Wandalin: Siedmioosobowa rodzina podtruła się tlenkiem węgla
W środę 21 lutego nad ranem straż pożarna interweniowała w Wandalinie w powiecie łódzkim wschodnim.
- Stężenie tlenku węgla zmierzone przez strażaków nie było wysokie, wskutek wietrzenia pomieszczeń
- informuje Jędrzej Pawlak, rzecznik prasowy KWP PSP w Łodzi.
Prawdopodobną przyczyną zdarzenia było uszkodzenie kotła węglowego, którym ogrzewano dom.
Do szpitala trafiło 7 osób, z czego pięcioro w wieku 9 - 19 lat.
Na miejscu działały trzy zastępy straży pożarnej - dwa PSP i jeden OSP. Akcja rozpoczęła się o godz. 3:36 i zakończyła tuż po 5.
To kolejna interwencja straży w związku z zatruciem tlenkiem węgla.
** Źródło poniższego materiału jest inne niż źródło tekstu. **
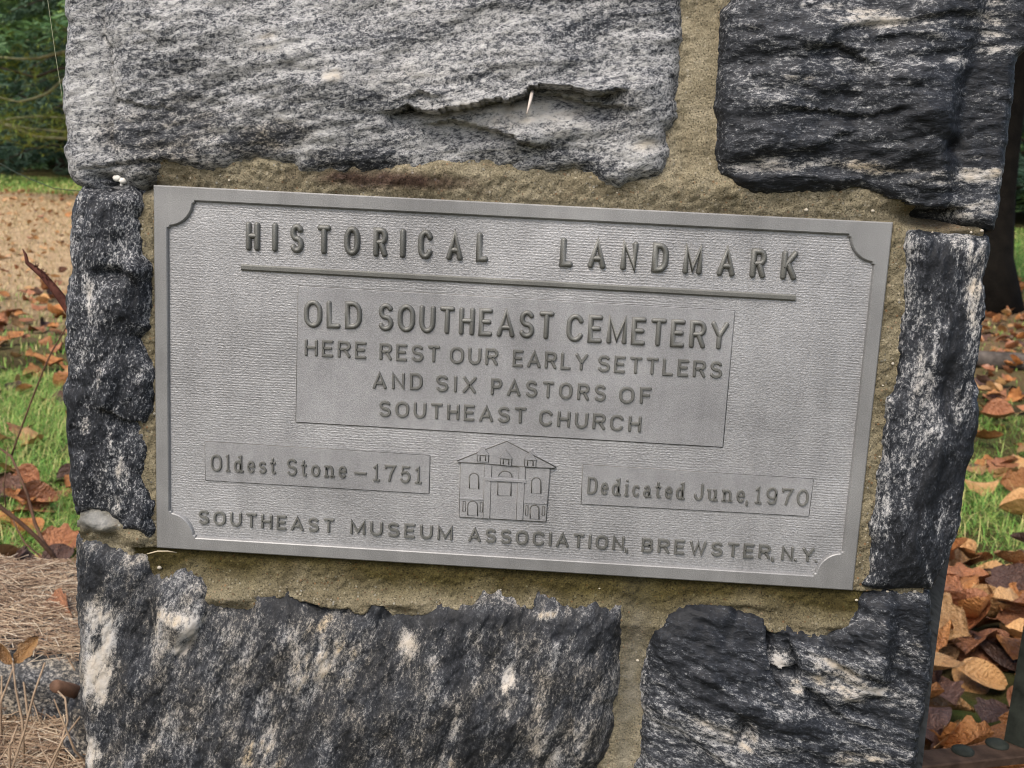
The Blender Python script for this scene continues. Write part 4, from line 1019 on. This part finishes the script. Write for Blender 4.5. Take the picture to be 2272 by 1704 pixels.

W styczniu ucierpiała pięcioosobowa rodzina z Konstantynowa Łódzkiego niedaleko Pabianic: 29-letnia kobieta, rok starszy mężczyzna, a także dzieci: dwie dziewczynki roczna i jedenastoletnia oraz ośmioletni chłopiec.
Poszkodowani zostali zbadani monitorem do pomiaru tlenku węgla. W wydychanym powietrzu mieli od 160 do 194 ppm. Takie stężenie występuje zwykle po kilku godzinach i objawia się najczęściej bólem głowy.
Czad jest gazem silnie trującym, bezbarwnym i bezwonnym. Potocznie mówi się o nim "cichy zabójca". Każdego roku w Polsce umiera ponad sto osób na skutek zatrucia tlenkiem węgla, a blisko 2 tysiące ulega podtruciu. Straż pożarna apeluje: pamiętajmy o czujkach tlenku węgla. Już za 100 zł można kupić bardzo przyzwoite urządzenie, które uchroni nas od tragedii.